According to Gonzalez, no specifics were given, just that even in the light of drawing 3 million fans per year and having a tv deal worth billions, the Angels are doing their best to stay out of the poor house. Baseball Man Arte had his time in the sun, playing with the human toys, but now Business Man Arte has risen from whatever Arizona golf course birthed him, ready to stand pat and try to weather a financial insufficiency.
He's not even talking rebuilding though, and resolutely shot down any idea of the Angels trading Mike Trout (that Halos Heaven meme was fun while it lasted). He just thinks brakes need to be pumped a bit, but he also is quite high on the 2016 team's chances.
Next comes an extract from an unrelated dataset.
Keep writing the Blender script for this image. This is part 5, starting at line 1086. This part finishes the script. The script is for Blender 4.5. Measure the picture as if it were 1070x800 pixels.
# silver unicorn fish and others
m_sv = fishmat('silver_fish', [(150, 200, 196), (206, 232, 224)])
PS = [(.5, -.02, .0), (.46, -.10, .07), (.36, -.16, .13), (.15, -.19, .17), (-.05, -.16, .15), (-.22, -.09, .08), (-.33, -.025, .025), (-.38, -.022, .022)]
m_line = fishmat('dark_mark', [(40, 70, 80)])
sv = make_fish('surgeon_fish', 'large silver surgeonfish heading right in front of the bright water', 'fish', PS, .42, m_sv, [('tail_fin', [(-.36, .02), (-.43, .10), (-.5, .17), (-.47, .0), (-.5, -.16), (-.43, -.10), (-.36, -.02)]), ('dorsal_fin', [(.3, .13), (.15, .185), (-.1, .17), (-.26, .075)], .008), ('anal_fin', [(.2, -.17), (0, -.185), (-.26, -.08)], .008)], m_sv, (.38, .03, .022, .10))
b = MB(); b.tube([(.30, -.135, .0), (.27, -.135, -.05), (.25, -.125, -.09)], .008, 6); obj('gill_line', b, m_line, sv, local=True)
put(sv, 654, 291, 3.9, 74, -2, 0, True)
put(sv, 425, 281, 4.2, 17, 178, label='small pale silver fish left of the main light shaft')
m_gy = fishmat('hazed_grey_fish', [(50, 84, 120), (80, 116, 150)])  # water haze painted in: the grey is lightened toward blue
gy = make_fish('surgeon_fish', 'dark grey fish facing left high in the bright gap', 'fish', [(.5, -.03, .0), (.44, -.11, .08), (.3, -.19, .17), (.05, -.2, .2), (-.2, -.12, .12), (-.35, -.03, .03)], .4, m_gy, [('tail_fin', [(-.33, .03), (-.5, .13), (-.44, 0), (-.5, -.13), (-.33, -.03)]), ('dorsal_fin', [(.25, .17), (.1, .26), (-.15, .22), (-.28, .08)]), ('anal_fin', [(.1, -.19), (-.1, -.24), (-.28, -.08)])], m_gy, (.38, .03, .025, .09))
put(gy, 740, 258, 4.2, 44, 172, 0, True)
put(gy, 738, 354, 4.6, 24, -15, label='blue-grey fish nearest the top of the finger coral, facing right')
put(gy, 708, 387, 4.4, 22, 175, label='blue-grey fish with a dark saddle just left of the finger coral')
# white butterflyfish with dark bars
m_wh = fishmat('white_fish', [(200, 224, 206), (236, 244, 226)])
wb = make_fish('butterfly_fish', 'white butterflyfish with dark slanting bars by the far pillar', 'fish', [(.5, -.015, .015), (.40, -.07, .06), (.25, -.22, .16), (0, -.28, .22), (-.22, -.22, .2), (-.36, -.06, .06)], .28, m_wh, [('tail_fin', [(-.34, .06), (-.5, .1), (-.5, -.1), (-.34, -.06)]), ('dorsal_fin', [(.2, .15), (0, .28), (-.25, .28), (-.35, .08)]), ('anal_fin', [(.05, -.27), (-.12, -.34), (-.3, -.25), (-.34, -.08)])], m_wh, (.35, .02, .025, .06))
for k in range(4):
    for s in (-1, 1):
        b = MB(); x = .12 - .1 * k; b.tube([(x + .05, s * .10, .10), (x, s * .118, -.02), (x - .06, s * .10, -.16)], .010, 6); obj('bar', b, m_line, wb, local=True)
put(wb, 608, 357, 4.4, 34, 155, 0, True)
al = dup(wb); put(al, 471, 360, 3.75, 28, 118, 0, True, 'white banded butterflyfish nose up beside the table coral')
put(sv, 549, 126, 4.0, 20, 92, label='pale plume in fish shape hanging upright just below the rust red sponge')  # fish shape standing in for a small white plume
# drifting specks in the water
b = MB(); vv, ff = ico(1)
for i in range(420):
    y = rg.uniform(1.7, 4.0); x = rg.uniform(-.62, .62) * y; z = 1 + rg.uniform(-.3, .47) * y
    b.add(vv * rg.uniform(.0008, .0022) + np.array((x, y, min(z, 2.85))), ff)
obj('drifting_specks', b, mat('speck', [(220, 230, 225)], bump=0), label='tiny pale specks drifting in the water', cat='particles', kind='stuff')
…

Naturally.
The fact that the owner of the Angels is worried about "debt" is just another bit of groan-inducing prattle from Angels brass, but it's kind of scary to think about them being in any SERIOUS financial trouble, right? Perhaps it was not debt as the regular old proletariat like myself understand, but "debt" that has many more machinations and connotations than meets the eye. Or perhaps he's talking about MLB's debt service rules, instituted and put in place to make sure teams can cover their obligations.
Either way, Arte is out in Tempe, throwing out just enough meat on the rabid fan bone to get us talking again...it's kind of his thing. And he's doing all that talking to only MLB.com, and not those pesky Times or Register reporters. If you had any conspiracy theory in your head that Arte has a...let's say "predilection"...towards a certain outlet that might cater to him and make him comfy, this will only further get your Arte Moreno goat.
Baseball is in the air. And so is drama. Such is life as an Angels fan these days.